1. Line 10 is concluded by line 2, because we have declared $x$ and thus, for all $x$ the statement holds
2. Line 9 is concluded by line 3, because, from the implication we assume that if $\forall_{y}\left[x + y = 1 + y\right]$ is true then $\left[\exists_{z}\left[x+z=2\right]\right]$ is also true.
3. Line 8 is concluded by line 4 because we instantiate $y$ to be equal to $1$ and thus, $x+z=2$.

I'll also include an (untidy) image on how to proof structure "should" look:

Apparently, according to my friend, this is wrong. His answer can be found here: \begin{align} 1&. \quad \forall_{x}\left[\left[ \forall_{y}\left[x+y=1+y\right]\right]\implies\left[\exists_{z}\left[x+z=2\right]\right]\right] \\ 2&. \quad x &(declare)\\ 3&. \quad \forall_{y} \left[ x+y=1+y \right] &(assumed)\\ 4&. \quad x=1 \\ 5&. \quad z = 1 &(choose)\\ 6&. \quad 1 + 1 = 2 &(Peano Ax.)\\ 7&. \quad x+z=2 &(6,4,5) \\ 8&. \quad \left[\exists_{z}\left[x+z=2\right]\right] &(5,7)\\ 9&. \quad\left[ \forall_{y} \left[ x+y=1+y \right] \implies \exists_{z}\left[x+z=2\right]\right] \\ 10&. \quad \forall_{x}\left[\left[ \forall_{y}\left[x+y=1+y\right]\right]\implies\left[\exists_{z}\left[x+z=2\right]\right]\right] &QED \end{align}

An image with his styling can be found here:

While he definitely gets better marks than me I'm struggling to see how his answer is better than mine.

Thanks so much for your help!

Sorry for the bad formatting. I'm still learning LaTeX. The images were added because of those lines we have to draw and I don't know how to add them while using basic LaTeX. I hope this conforms to the code of conduct. My hand writing is bad, I've been told - sorry!

Answer 1

Sketch of a proof, to be refined according to the proof system used.

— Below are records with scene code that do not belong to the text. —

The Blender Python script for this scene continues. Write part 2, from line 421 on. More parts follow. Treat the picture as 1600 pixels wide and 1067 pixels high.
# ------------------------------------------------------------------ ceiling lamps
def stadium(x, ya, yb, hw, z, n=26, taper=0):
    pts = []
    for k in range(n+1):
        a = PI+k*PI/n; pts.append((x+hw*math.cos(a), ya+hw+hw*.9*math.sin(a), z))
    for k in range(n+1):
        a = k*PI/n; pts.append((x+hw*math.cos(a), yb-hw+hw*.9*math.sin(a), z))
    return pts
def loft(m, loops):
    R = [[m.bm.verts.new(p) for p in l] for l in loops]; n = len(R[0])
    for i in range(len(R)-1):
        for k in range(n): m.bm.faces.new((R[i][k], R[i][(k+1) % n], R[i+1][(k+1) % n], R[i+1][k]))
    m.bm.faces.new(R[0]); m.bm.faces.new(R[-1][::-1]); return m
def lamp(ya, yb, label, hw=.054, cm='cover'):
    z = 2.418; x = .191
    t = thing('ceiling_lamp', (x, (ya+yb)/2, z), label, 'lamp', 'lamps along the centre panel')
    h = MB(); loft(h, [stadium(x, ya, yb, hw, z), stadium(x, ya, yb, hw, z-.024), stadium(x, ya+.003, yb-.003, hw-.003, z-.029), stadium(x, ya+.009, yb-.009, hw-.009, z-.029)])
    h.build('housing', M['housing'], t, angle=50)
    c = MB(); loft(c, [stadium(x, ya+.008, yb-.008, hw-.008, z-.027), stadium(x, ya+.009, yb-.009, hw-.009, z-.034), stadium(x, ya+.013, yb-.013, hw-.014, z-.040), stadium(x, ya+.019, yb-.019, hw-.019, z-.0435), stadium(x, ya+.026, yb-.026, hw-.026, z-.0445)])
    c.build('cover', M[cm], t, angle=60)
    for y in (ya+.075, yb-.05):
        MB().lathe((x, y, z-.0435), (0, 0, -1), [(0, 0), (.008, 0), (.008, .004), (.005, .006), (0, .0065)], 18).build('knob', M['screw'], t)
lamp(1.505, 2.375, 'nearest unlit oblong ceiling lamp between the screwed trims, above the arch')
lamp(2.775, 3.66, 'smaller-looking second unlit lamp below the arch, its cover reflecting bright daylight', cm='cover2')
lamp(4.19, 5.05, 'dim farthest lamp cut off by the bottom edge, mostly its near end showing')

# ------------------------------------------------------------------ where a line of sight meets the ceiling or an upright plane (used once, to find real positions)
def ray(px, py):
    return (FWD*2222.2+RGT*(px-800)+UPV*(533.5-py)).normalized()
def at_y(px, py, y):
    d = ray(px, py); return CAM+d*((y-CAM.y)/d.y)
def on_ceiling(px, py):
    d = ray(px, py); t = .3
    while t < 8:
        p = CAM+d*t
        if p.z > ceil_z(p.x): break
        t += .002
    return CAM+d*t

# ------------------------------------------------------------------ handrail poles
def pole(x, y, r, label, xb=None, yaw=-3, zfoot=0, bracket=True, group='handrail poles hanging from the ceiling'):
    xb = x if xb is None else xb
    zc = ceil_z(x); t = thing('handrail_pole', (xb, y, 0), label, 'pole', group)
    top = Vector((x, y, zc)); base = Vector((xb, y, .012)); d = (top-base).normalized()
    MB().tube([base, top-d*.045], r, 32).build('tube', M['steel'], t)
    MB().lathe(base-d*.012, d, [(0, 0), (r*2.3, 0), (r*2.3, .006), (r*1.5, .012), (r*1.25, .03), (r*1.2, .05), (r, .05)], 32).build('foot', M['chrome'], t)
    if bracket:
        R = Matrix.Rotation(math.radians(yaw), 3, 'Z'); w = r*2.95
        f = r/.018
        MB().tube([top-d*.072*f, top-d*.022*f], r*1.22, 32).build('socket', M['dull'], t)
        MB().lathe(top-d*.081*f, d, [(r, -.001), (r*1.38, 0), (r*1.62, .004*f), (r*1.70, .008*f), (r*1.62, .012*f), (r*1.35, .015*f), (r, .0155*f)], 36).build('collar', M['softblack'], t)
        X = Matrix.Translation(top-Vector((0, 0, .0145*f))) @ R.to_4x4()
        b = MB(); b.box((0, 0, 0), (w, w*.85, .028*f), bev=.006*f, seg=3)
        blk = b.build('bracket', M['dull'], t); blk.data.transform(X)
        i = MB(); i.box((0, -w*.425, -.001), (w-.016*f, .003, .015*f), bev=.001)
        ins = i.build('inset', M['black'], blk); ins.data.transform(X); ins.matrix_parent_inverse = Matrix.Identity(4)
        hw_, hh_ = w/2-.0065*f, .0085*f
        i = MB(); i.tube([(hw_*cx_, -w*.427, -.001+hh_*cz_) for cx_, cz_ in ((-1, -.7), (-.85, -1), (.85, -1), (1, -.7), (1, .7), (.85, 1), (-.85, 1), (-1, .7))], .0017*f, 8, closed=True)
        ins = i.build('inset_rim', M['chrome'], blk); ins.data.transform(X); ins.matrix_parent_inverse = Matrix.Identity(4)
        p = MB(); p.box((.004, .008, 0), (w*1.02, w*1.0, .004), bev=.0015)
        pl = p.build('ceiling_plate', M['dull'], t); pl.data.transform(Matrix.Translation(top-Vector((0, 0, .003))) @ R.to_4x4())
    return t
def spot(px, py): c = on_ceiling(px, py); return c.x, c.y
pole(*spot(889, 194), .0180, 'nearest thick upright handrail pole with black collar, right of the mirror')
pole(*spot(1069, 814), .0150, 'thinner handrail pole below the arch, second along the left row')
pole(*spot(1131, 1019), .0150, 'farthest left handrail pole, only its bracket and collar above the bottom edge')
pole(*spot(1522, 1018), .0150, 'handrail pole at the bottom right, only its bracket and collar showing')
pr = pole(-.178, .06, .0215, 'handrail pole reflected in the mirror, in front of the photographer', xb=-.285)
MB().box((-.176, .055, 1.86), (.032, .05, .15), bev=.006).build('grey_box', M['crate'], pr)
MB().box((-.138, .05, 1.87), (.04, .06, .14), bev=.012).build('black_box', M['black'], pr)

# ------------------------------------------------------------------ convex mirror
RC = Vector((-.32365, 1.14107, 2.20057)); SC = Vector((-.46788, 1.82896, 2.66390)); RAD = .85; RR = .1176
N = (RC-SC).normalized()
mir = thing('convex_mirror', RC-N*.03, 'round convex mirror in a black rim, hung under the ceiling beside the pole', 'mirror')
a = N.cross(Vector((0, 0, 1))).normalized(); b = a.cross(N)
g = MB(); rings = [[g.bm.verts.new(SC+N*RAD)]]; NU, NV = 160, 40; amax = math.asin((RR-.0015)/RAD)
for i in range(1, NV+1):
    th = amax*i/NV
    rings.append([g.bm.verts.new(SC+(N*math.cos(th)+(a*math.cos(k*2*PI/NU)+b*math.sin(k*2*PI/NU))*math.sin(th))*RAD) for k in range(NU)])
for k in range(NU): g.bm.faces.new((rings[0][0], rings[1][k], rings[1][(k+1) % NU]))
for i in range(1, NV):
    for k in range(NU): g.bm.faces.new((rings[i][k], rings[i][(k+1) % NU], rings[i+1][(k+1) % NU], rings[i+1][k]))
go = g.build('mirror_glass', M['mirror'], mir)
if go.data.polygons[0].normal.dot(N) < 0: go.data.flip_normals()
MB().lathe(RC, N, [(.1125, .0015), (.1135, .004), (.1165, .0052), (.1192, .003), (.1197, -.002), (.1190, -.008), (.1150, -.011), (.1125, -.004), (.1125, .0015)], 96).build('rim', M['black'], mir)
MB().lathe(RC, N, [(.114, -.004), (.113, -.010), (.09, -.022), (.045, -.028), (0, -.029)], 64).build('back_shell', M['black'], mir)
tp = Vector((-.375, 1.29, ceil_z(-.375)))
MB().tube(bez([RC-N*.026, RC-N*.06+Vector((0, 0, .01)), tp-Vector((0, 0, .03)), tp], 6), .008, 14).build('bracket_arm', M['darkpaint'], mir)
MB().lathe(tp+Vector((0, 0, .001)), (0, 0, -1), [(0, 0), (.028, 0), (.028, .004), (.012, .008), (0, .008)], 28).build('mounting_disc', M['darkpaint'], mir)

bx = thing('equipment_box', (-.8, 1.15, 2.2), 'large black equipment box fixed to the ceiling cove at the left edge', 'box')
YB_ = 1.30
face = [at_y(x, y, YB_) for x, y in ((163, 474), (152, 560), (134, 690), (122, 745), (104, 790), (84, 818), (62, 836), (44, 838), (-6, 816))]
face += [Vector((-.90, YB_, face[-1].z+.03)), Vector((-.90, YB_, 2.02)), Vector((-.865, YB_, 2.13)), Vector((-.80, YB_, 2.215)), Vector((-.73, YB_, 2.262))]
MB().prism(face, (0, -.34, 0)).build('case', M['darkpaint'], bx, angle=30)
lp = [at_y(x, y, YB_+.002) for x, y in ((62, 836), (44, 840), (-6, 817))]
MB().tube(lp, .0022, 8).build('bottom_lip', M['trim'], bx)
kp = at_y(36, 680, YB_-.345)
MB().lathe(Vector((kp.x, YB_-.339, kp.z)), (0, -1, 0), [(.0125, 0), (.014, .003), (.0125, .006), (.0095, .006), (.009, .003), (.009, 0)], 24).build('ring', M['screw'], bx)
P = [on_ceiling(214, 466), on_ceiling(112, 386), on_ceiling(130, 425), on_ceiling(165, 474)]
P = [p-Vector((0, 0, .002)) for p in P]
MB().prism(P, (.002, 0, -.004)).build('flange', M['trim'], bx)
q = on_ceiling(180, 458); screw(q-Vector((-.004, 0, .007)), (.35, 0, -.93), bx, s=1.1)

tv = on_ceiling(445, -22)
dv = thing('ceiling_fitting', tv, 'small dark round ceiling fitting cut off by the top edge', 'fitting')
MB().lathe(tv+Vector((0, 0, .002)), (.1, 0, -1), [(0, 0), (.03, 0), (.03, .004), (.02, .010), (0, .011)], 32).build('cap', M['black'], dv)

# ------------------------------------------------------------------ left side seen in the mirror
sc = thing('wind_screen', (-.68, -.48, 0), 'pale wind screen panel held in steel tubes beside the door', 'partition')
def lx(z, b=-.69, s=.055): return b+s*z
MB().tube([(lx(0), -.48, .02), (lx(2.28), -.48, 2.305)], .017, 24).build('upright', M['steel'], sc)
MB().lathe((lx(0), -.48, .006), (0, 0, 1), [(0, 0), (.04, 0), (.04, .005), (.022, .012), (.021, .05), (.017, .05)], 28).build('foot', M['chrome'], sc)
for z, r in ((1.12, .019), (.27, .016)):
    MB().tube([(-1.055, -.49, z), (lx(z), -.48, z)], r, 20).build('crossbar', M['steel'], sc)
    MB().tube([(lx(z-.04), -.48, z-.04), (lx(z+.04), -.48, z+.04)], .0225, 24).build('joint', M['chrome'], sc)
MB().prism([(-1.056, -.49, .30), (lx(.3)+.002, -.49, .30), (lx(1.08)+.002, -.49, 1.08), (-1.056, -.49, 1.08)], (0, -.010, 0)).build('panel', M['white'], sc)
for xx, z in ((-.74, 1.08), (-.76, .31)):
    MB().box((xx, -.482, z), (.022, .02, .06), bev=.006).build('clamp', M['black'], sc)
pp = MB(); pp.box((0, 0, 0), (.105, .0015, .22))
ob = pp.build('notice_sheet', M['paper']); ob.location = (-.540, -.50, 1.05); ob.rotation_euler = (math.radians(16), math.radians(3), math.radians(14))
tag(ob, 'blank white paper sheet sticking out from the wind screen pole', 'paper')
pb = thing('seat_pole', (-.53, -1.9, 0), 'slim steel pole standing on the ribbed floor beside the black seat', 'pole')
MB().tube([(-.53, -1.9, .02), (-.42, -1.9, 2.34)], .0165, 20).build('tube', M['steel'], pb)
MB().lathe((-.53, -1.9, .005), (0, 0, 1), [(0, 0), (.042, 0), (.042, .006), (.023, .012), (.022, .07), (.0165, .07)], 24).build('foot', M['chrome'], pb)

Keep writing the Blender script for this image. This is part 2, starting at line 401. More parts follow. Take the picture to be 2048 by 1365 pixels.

We have to start assuming :

1) $∀y[x+y=1+y]$ --- start of sub-proof

Instantiating it with $y=1$ we get :

2) $x+1=1+1$

Now we need the laws of arithmetic, and specifically the law : $1+1=2$, provable from Peano axioms, and transitivity of equality to get :

3) $x+1=2$

Now we can conclude by Existential generalization with :

4) $∃z[x+z=2]$.

Now we use Conditional Proof :

$∀y[x+y=1+y] \to ∃z[x+z=2]$ --- end of sub-proof.

The result follows by Universal generalization :

$∀x \ (∀y \ [x+y=1+y] \to ∃z \ [x+z=2])$.